Friday, March 9, 2012

On Networking and Paul Revere

Leo uses Facebook to  keep up with his extensive network
I recently read a book that changed my opinion about networking.

The book was The Skinny on Networking by Jim Randel.  I picked up a copy after Baker from Man Vs Debt described it as the best book on networking honestly and genuinely (something like that, I can't find the post again). From what I can tell, Baker is a no bullshit kind of guy, so I thought the book would be worth reading.

I used to picture "networking" as a group of guys in suits fake laughing, trading insults, and generally congratulating themselves on being masters of the universe. The whole business sounded distasteful and sleazy.

Reading Randel's book made me realize that I was already doing some networking without knowing. When I worked for a large corporation, I made it a point to (try) to be helpful and friendly to everyone else. Sometimes I wasn't successful, but my temper and occasional lack of a verbal filter are topics for another post. I made an effort to play nicely with others because I learned quickly that 1.)You never know who will be your boss next week and 2.) Things get done more easily if you know the right people and they are willing to help you.

Point #2 was really emphasized when I read started to read (and might one day finish) The Tipping Point by Malcolm Gladwell. He explains why you know all about Paul Revere's midnight ride but have never heard of that other guy who rode through the night trying to warn people of the attack. Paul Revere was a "connector"- a guy who was involved in all kinds of diverse activities and who knew lots of people. Think about it-who are you more likely to open the door to in the middle of the night: your brother's business associate who you met at a neighborhood Christmas party, or some guy you don't know from Adam? And that's why Paul Revere was successful in warning people of the planned British attack, and that other guy has faded into obscurity.

Hopefully none of us will have to stave off a British invasion, but the point is that it's much easier to accomplish things if we have cultivated the right connections. It's hard to know in advance who the right connections will be, so its best to make a LOT of connections. Get to know those people, help them out if you can (sometimes you are the right connection), and they will be much more likely to contribute to your success when you need them.

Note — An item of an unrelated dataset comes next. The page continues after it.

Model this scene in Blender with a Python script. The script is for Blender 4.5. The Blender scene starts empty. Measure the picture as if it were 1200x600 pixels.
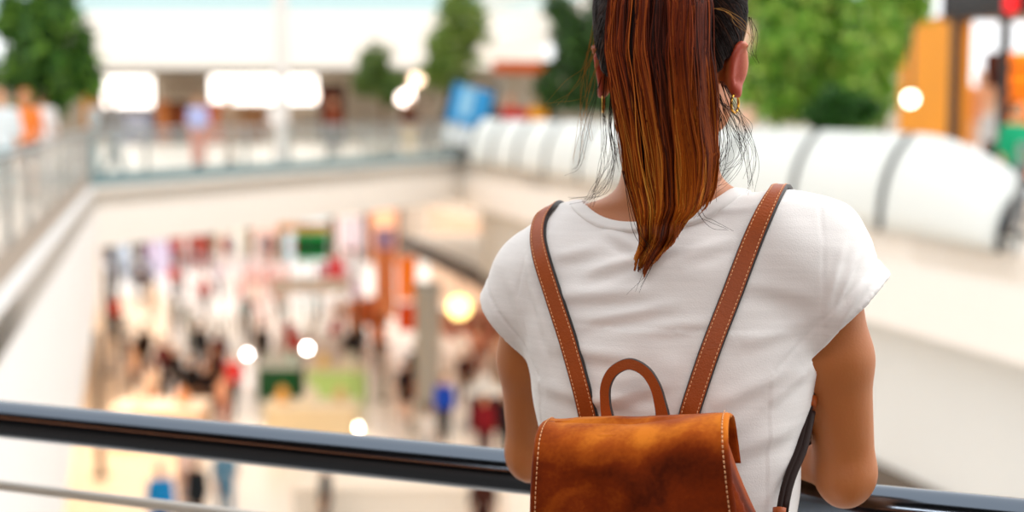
import bpy, bmesh, math, random
import numpy as np
from mathutils import Vector, Matrix
from mathutils.bvhtree import BVHTree

random.seed(7); RNG = np.random.default_rng(11)
C = bpy.context.scene.collection
PI = math.pi
F = 1666.67; PITCH = math.radians(6.0); CAMZ = 1.47
cp, sp = math.cos(PITCH), math.sin(PITCH)

# ------------------------------------------------------------------ camera maths (used only to measure real positions)
def ray(px, py):
    x = (px - 600) / F; v = -(py - 300) / F
    return Vector((x, cp + sp * v, -sp + cp * v))
def P(px, py, Y):
    d = ray(px, py); return Vector((0, 0, CAMZ)) + d * (Y / d.y)
def G(px, py, z=0.0):
    d = ray(px, py); return Vector((0, 0, CAMZ)) + d * ((z - CAMZ) / d.z)
def V(px, py, a, b):
    d = ray(px, py); n = Vector((-(b.y - a.y), b.x - a.x, 0))
    t = n.dot(Vector((a.x, a.y, 0))) / n.dot(Vector((d.x, d.y, 0)))
    return Vector((0, 0, CAMZ)) + d * t

# ------------------------------------------------------------------ scene helpers
def tag(o, label=None, cat=None, group=None, kind=None):
    if label: o['label'] = label
    if cat: o['category'] = cat
    if group: o['group'] = group
    if kind: o['kind'] = kind
    return o
def empty(name, loc=(0, 0, 0), rz=0.0, label=None, cat=None, group=None):
    o = bpy.data.objects.new(name, None); C.objects.link(o)
    o.location = loc; o.rotation_euler = (0, 0, rz); o.empty_display_size = .1
    return tag(o, label, cat, group)
def mesh_obj(name, verts, faces, mat=None, parent=None, smooth=False):
    me = bpy.data.meshes.new(name)
    me.from_pydata([tuple(v) for v in verts], [], [tuple(f) for f in faces]); me.update()
    if mat:
        for m in (mat if isinstance(mat, (list, tuple)) else [mat]): me.materials.append(m)
    if smooth: me.polygons.foreach_set('use_smooth', [True] * len(me.polygons))
    o = bpy.data.objects.new(name, me); C.objects.link(o)
    if parent: o.parent = parent
    return o
class MB:
    """collects shapes of ONE part"""
    def __init__(s): s.v = []; s.f = []; s.mi = []
    def add(s, vs, fs, mi=0):
        n = len(s.v); s.v += [Vector(v) for v in vs]; s.f += [tuple(i + n for i in f) for f in fs]; s.mi += [mi] * len(fs); return s
    def box(s, c, size, rz=0, mi=0, taper=1.0, bev=0.0):
        cx, cy, cz = c; hx, hy, hz = size[0] / 2, size[1] / 2, size[2] / 2
        bm = bmesh.new(); bmesh.ops.create_cube(bm, size=2)
        for v in bm.verts:
            t = taper if v.co.z > 0 else 1
            v.co = Vector((v.co.x * hx * t, v.co.y * hy * t, v.co.z * hz))
        if bev: bmesh.ops.bevel(bm, geom=bm.edges[:], offset=bev, segments=2, affect='EDGES', profile=.5)
        M = Matrix.Translation(Vector(c)) @ Matrix.Rotation(rz, 4, 'Z')
        bm.verts.index_update()
        s.add([M @ v.co for v in bm.verts], [[v.index for v in f.verts] for f in bm.faces], mi); bm.free(); return s
    def tube(s, pts, r, n=10, mi=0, caps=True):
        pts = [Vector(p) for p in pts]; m = len(pts)
        rs = r if isinstance(r, (list, tuple)) else [r] * m
        t0 = (pts[1] - pts[0]).normalized()
        a = t0.orthogonal().normalized(); vs = []
        for i, p in enumerate(pts):
            t = (pts[min(i + 1, m - 1)] - pts[max(i - 1, 0)]).normalized()
            a = (a - t * a.dot(t)).normalized(); b = t.cross(a)
            for k in range(n):
                q = 2 * PI * k / n; vs.append(p + (a * math.cos(q) + b * math.sin(q)) * rs[i])
        fs = [(i * n + k, i * n + (k + 1) % n, (i + 1) * n + (k + 1) % n, (i + 1) * n + k) for i in range(m - 1) for k in range(n)]
        if caps: fs += [tuple(reversed(range(n))), tuple(range((m - 1) * n, m * n))]
        return s.add(vs, fs, mi)
    def lathe(s, c, prof, n=20, mi=0):
        vs = []; m = len(prof)
        for r, z in prof:
            for k in range(n):
                q = 2 * PI * k / n; vs.append((c[0] + r * math.cos(q), c[1] + r * math.sin(q), c[2] + z))
        fs = [(i * n + k, i * n + (k + 1) % n, (i + 1) * n + (k + 1) % n, (i + 1) * n + k) for i in range(m - 1) for k in range(n)]
        fs += [tuple(reversed(range(n))), tuple(range((m - 1) * n, m * n))]
        return s.add(vs, fs, mi)
    def prism(s, poly, z0, z1, mi=0):
        n = len(poly)
        area = sum(poly[i][0] * poly[(i + 1) % n][1] - poly[(i + 1) % n][0] * poly[i][1] for i in range(n))
        if area < 0: poly = poly[::-1]
        vs = [(p[0], p[1], z0) for p in poly] + [(p[0], p[1], z1) for p in poly]
        fs = [tuple(reversed(range(n))), tuple(range(n, 2 * n))] + [(i, (i + 1) % n, n + (i + 1) % n, n + i) for i in range(n)]
        return s.add(vs, fs, mi)
    def wallp(s, a, b, z0, z1, th, mi=0, za=None):
        """upright slab from a to b in plan, thickness th to its right hand; z0/z1 may be pairs"""
        d = Vector((b.x - a.x, b.y - a.y, 0)).normalized(); n = Vector((d.y, -d.x, 0)) * th
        z0 = z0 if isinstance(z0, tuple) else (z0, z0); z1 = z1 if isinstance(z1, tuple) else (z1, z1)
        A = Vector((a.x, a.y, 0)); B = Vector((b.x, b.y, 0)); k = Vector((0, 0, 1))
        vs = [A + k * z0[0], B + k * z0[1], B + n + k * z0[1], A + n + k * z0[0], A + k * z1[0], B + k * z1[1], B + n + k * z1[1], A + n + k * z1[0]]
        fs = [(0, 3, 2, 1), (4, 5, 6, 7), (0, 1, 5, 4), (1, 2, 6, 5), (2, 3, 7, 6), (3, 0, 4, 7)]
        if th > 0: fs = [tuple(reversed(f)) for f in fs]
        return s.add(vs, [tuple(reversed(f)) for f in fs], mi)
    def build(s, name, mat, parent=None, smooth=False):
        o = mesh_obj(name, s.v, s.f, mat, parent, smooth)
        if any(s.mi): o.data.polygons.foreach_set('material_index', s.mi)
        return o

# ------------------------------------------------------------------ materials
MATS = {}
def srgb(h):
    h = h.lstrip('#'); r = [int(h[i:i + 2], 16) / 255 for i in (0, 2, 4)]
    return tuple(c / 12.92 if c <= .04045 else ((c + .055) / 1.055) ** 2.4 for c in r) + (1,)
def mat(name, col, rough=.6, metal=0., emit=0., var=.0, scale=4., bump=0., bscale=40., alpha=1., trans=0., sss=0., spec=.5, coat=0.):
    if name in MATS: return MATS[name]
    m = bpy.data.materials.new(name); m.use_nodes = True; nt = m.node_tree; b = nt.nodes['Principled BSDF']
    c = srgb(col) if isinstance(col, str) else col
    b.inputs['Base Color'].default_value = c
    b.inputs['Roughness'].default_value = rough; b.inputs['Metallic'].default_value = metal
    b.inputs['Specular IOR Level'].default_value = spec
    b.inputs['Coat Weight'].default_value = coat
    if trans: b.inputs['Transmission Weight'].default_value = trans
    if alpha < 1: b.inputs['Alpha'].default_value = alpha
    if sss:
        b.inputs['Subsurface Weight'].default_value = sss; b.inputs['Subsurface Radius'].default_value = (1, .35, .15); b.inputs['Subsurface Scale'].default_value = .008
    if emit:
        b.inputs['Emission Color'].default_value = c; b.inputs['Emission Strength'].default_value = emit
    tc = nt.nodes.new('ShaderNodeTexCoord')
    if var:
        n = nt.nodes.new('ShaderNodeTexNoise'); n.inputs['Scale'].default_value = scale; n.inputs['Detail'].default_value = 4
        nt.links.new(tc.outputs['Object'], n.inputs['Vector'])
        r = nt.nodes.new('ShaderNodeMapRange'); r.inputs[3].default_value = 1 - var; r.inputs[4].default_value = 1 + var
        nt.links.new(n.outputs['Fac'], r.inputs[0])
        h = nt.nodes.new('ShaderNodeHueSaturation'); h.inputs['Color'].default_value = c
        nt.links.new(r.outputs[0], h.inputs['Value']); nt.links.new(h.outputs[0], b.inputs['Base Color'])
    if bump:
        n = nt.nodes.new('ShaderNodeTexNoise'); n.inputs['Scale'].default_value = bscale; n.inputs['Detail'].default_value = 3
        nt.links.new(tc.outputs['Object'], n.inputs['Vector'])
        bp = nt.nodes.new('ShaderNodeBump'); bp.inputs['Strength'].default_value = bump; bp.inputs['Distance'].default_value = .002
        nt.links.new(n.outputs['Fac'], bp.inputs['Height']); nt.links.new(bp.outputs[0], b.inputs['Normal'])
    MATS[name] = m; return m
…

What I have learned about networking is that the lessons from kindergarten still apply: be nice to everyone (try anyway), share your toys, help others when you can. I still haven't mastered "If you can't say anything nice don't say anything at all," but I'm a work in progress. Overall it seems like a good way to live, and having people to help you when you need it is just gravy.

I was looking back at my New Year's post about resolving to say yes more.  I'm not doing a very good job of sticking with it, but I want to get back on the wagon. Not only does saying yes lead to more interesting opportunities, but it helps you make those connections. Paul Revere didn't get to be the subject of a famous poem by skipping parties and staying home.  Those of you who know me personally are welcome to hold me accountable!

So long for now, KISS (keep it simple stupid), and let me know if you want to borrow this great little book!